I see a massive movement forming to restructure retail pricing in the industry, which will present both challenges and opportunities. There’s been discussion of mass-market time-varying retail rates, demand charges, and other tariff designs that are more closely tied to cost for decades with little in the way of wide scale adoption. But I think the vast proliferation of distributed energy resources—including controllable loads like Wi-Fi-enabled appliances and electric vehicles—will force the issue at last for two reasons.
First, since DERs are largely out of the utility’s or grid operator’s control, customers themselves will need to be incentivized to make grid-optimal decisions. Rates tied to costs will make those DER configurations that minimize grid costs most lucrative. For example, customers exposed to time-varying energy pricing might orient their solar panels such that their maximum output is better aligned with system peak or might install thermostats that balance their comfort preferences against real-time prices.

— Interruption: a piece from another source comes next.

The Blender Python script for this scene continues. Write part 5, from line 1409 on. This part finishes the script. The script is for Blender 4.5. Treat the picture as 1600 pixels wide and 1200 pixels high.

Second, concerns around fairness and cross-subsidization will drive rate reform. For example, distribution utilities and their regulators won’t allow DER owners to skirt their share of the cost of the delivery infrastructure just by minimizing their net energy consumption. We’ll see a move toward demand charges or other pricing models that ensure all the delivery infrastructure costs don’t get lumped into kWh-based rates that non-DER owners might foot disproportionately.
A world of time-varying rates and demand charges raises questions for utilities and DR vendors alike. When will utilities seek direct control of dispatchable DERs as opposed to relying on price signals to incentivize efficient operation? As tariffs become more complex, to what extent will utilities provide tools and equipment to customers to help manage their energy consumption? As mass-market DR vendors, we’ll need to ask ourselves who our customers will be in 10 years. Will we sell primarily to utilities or will we be providing services to end-use customers who are fully incentivized through their tariff to optimize their energy use?
What advice or guidance would you give to young professionals who are considering a career in demand response and smart grid?
Join us. This is an incredibly dynamic industry and you never stop learning. As you first start out, look for a position that will give you broad exposure to all parts of the electricity industry, not just the demand side. There’s a steep learning curve, and getting the big picture as quickly as possible helps. Also, be forewarned… once you’ve spent more than a few years in this industry, you’ll probably never leave it!